Nonetheless, in seeking congressional approval, Obama said in his 2013 speech that it was “right, in the absence of a direct or imminent threat to our security, to take this debate to Congress”. This time, Obama’s position has shifted. Even though there is no direct or imminent threat to US national security posed by Isis, the White House does not believe congressional approval is a prerequisite for strikes.

Obama did say on Wednesday that he would welcome congressional support – but that is very different from making congressional authorisation a condition for taking military action. The exception relates to the training and equipping of vetted Syrian opposition groups, a currently covert activity the White House will only expand with express support from the legislature.

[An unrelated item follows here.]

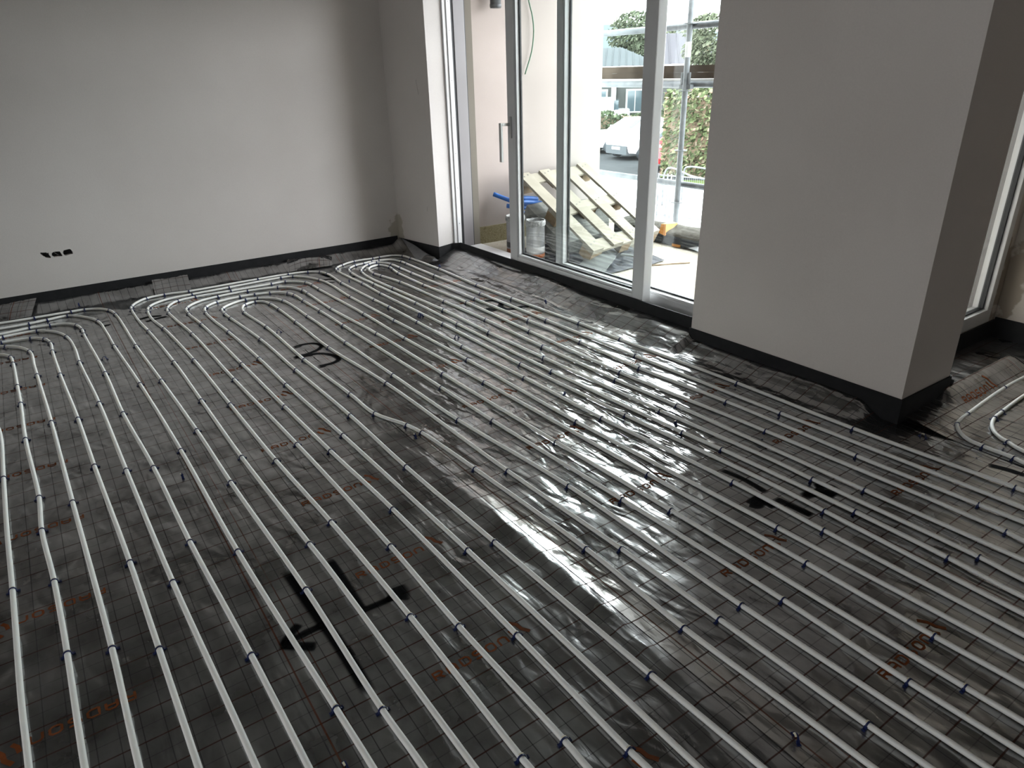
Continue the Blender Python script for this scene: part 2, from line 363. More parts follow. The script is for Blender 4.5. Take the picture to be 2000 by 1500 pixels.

America’s role in the world

Perhaps the most obvious difference between Obama’s two speeches is the way in which they depict America’s role in the world. The president who, in 2013, was standing down from military action, sounded reluctant to become embroiled in foreign conflicts, while insisting that the atrocities committed by Syrian forces demanded a response. Obama insisted the US could not stand by in the face of humanitarian catastrophes and had an obligation “when, with modest effort and risk, we can stop children from being gassed to death”.

But in the same breath he added: “America is not the world’s policeman. Terrible things happen across the globe, and it is beyond our means to right every wrong.”

On Wednesday, there was no such reference to the limits of American influence or responsibility from a president who was evidently determined to outline a tougher, more interventionist plan, willing to take the lead on a raft of global challenges, from Russia’s incursion in Ukraine to the outbreak of Ebola in Africa.

The message was clear. The president who for six years has been criticised as cautious, or even weak, was newly emboldened. “I have made it clear that we will hunt down terrorists who threaten our country, wherever they are,” he said. “That means I will not hesitate to take action against Isil in Syria, as well as Iraq. This is a core principle of my presidency: if you threaten America, you will find no safe haven.”